Sunday, October 14, 2012

The Road Ahead: Hope or Hopelessness?

This is our last day here in Frankfurt Germany at the annual Book Messe (Fair). For several years we witnessed the obvious decline in business and attendance and general economic activity. This is linked with serious changes and challenges to the world of publishing which includes several things not least of which is the uncertainty and impact of the internet and e-book publishing.

But publishing is not my concern here. Hopelessness, however, is. Our hosts where we stay each year here in Frankfurt are the patriarch and matriarch of a wonderful and growing family of talented and energetic children and grandchildren. Both came of age in Germany at the end of the WWII and have seen many things in their lifetime. The comment at dinner last evening was made that more challenging to the young generation of today than job insecurity and the many other issues facing the human race is the feeling they have and are left with of hopelessness.

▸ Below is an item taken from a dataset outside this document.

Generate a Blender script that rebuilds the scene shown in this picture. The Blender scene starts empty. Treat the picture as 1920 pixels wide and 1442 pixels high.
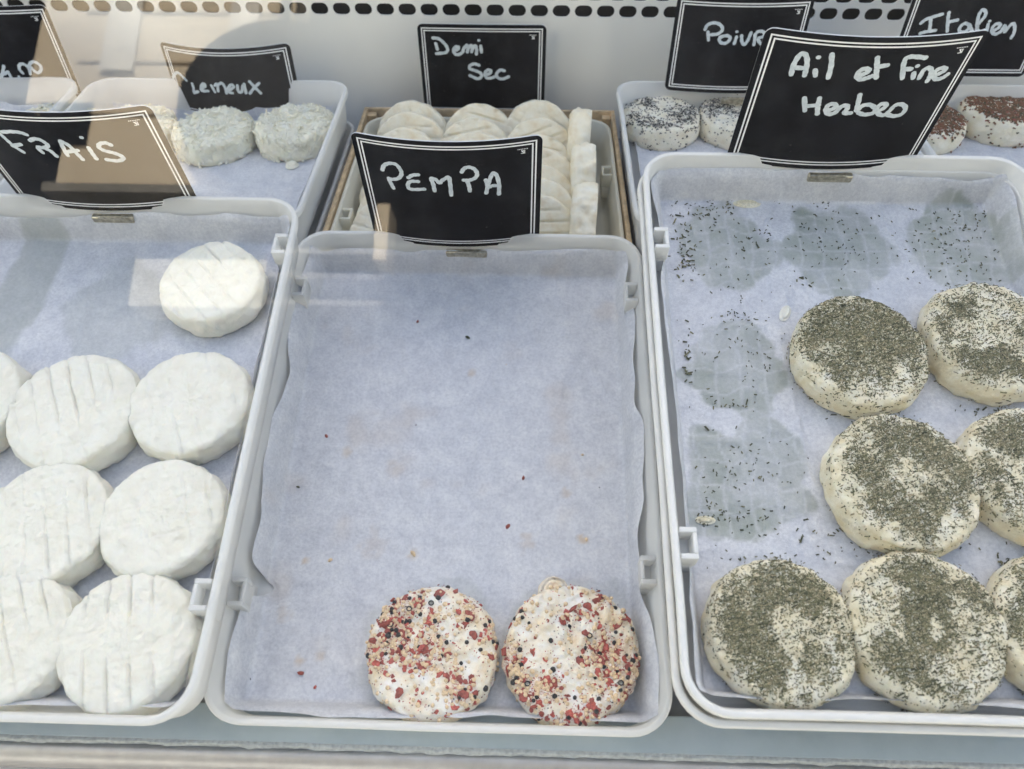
import bpy, math, random
import numpy as np
from mathutils import Vector, Matrix

# ------------------------------------------------------------------ camera, light, exposure
CZ = 1.35                                   # the lens is 1.35 m above the pavement
FPX, PX0, PY0 = 1450.0, 960.0, 721.0        # focal length and centre in photo pixels
PITCH, YAW = math.radians(46), math.radians(1.6)
TILT = math.radians(14.3)                   # slope of the front row of trays
EXPOSURE = 2.17
SUN_EL = math.radians(50)

scene = bpy.context.scene
COL = scene.collection
fw = np.array([-math.sin(YAW)*math.cos(PITCH), math.cos(YAW)*math.cos(PITCH), -math.sin(PITCH)])
rt = np.array([math.cos(YAW), math.sin(YAW), 0.0])
up = np.cross(rt, fw)
cam_d = bpy.data.cameras.new("camera")
cam = bpy.data.objects.new("camera", cam_d)
COL.objects.link(cam)
cam.matrix_world = Matrix(((rt[0], up[0], -fw[0], 0), (rt[1], up[1], -fw[1], 0), (rt[2], up[2], -fw[2], CZ), (0, 0, 0, 1)))
cam_d.sensor_width = 36
cam_d.lens = 36*FPX/1920
cam_d.clip_start, cam_d.clip_end = 0.01, 200
cam_d.dof.use_dof = True
cam_d.dof.focus_distance = 0.60
cam_d.dof.aperture_fstop = 8.5
scene.camera = cam

world = bpy.data.worlds.new("World")
scene.world = world
world.use_nodes = True
wn = world.node_tree
sky = wn.nodes.new("ShaderNodeTexSky")
sky.sky_type = 'NISHITA'
sky.sun_disc = False
sky.sun_elevation = SUN_EL
sky.sun_rotation = 0.0
sky.air_density = 1.0
sky.dust_density = 4.5
sky.ozone_density = 0.0
bg = wn.nodes["Background"]
wn.links.new(sky.outputs[0], bg.inputs[0])
bg.inputs[1].default_value = 0.12

sun_d = bpy.data.lights.new("sun", 'SUN')
sun_d.energy = 4.0
sun_d.angle = math.radians(0.5)
sun_d.color = (1.0, 0.95, 0.86)
sun = bpy.data.objects.new("sun", sun_d)
sun.rotation_euler = (-(math.pi/2 - SUN_EL), 0, 0)
sun.location = (0, 3, 6)
COL.objects.link(sun)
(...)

The 20th century saw two major wars and many others of equal or at least tragic consequences. Yet for much of that time, except perhaps the dark years of WWII, the general direction of expectations for the future had been, for the generations born in that century, has been  positive. Now, however, I have come to wonder whether for the young generation of today whether that is true. Yes, for up and coming countries like India, China, and Brazil things may seem rosy for the time but in the countries of the west (formerly known as the "first world!"), dark clouds loom and threaten on every major front: economic, ecological, environmental, political, cultural and religious, just to name the most obvious. Institutions of learning and health care face an uncertain future. War and terrorism threats continue as oil and the middle east are as fractious, if not more so, than ever before.

So where is there to be found hope for a better world? Interestingly, "Hope for A Better World" is the title of a book by Swami Kriyananda who is my teacher and who is the founder of the worldwide network of intentional communities (called Ananda). Swami Kriyananda is one of the best known direct disciples of Paramhansa Yogananda -- himself a world renown author of the spiritual classic, "Autobiography of a Yogi."

In this book and in Kriyananda's life work (of which I am a part) he writes that hope for the future lies in the direction of individual initiative. Hope lies in the energy, high mindedness, creativity and cooperative spirit of individuals who come together to find solutions to the challenges of modern life and who are not dependent on others, or on their government to make those changes. One of the principal forms this takes for those of us who are involved in the worldwide work of Ananda is the establishment of a network of intentional spiritual communities. These core communities are formed by disciples of Paramhansa Yogananda. But this work of intentional communities is not seen by us as limited to any faith or spiritual interest. Yogananda himself predicated that communities would some day "spread like wildfire." We have no reason to believe he meant that such future communities would be limited to those who follow his teachings. The very way in which he phrased his prediction suggests otherwise!

Though he gave no specifics as to time or place or form, it has become increasingly clear that such communities are the most obvious way for humanity to re-invent itself. With increasing urgency, humanity needs a new expression of core and universal human values. We need to learn how to live in harmony with one another and with all life on our planet. We need to learn how to use natural and human resources in a balanced and sustainable way. This means living closer and in harmony with the natural world of our fair planet as well as among races, nations, cultures and religions.

Such changes cannot be legislated. A new way of living and thinking can only come from changes in human attitudes and consciousness. Such changes will, and have always been, initiated by pioneers and creative spirits working together in harmony and cooperation. Cooperation is the only solution to war or ruthless competition and exploitation (of man, matter, and all living creatures).

At Ananda we see our communities as laboratories in cooperative living and hope that what we have learned can be used by others regardless of other persuasions, spiritual or otherwise. We feel that the trend and impulse for people of like mind to come together to create new patterns of living is the single most important trend at this time in history. No other solution appears to exist in the world for the great challenges we face.

No single nation, government, NGO, or corporate body possesses either the vision or the influence to lead citizens of earth to a more sustainable and harmonious way of life. Even religion seems most inclined to separate and fight. A new form of religion -- spiritual but not religious -- one based not on creeds or dogma but on direct perception and experience is needed. Yogananda called this "Self-realization." No existing power base of money or political power has the will or the vision to make fundamental changes. Existing institutions of all types are more focused on survival and self-interest.

As symbolized by the internet itself, which is carrying this message as I type it, people individually and in small groups will have to make the changes necessary. "Small" can be a wide range of numbers, however, from voluntary associations that are international to a handful or few dozen like-minded spirits in a given city or town. Small communities will also reflect what will become both a trend and necessity for survival: moving from the high density, resource-consuming cities to rural or at least nature-integrated locations. This will become a leaderless, grass-roots movement.

One can be fearful, pessimistic or gloomy, but none of those does one any good. Better it is to have faith in a Higher Power and faith in acting with high ideals and in the company of those of like-mind. Realistically, it is the only solution I can imagine. I know few will read this; few will embrace this, but the great changes in history have always been accomplished, at first, by a handful of pioneers. This is as true in science and the arts, as it is in politics or religion. So, do not lose hope but "think globally, while acting locally."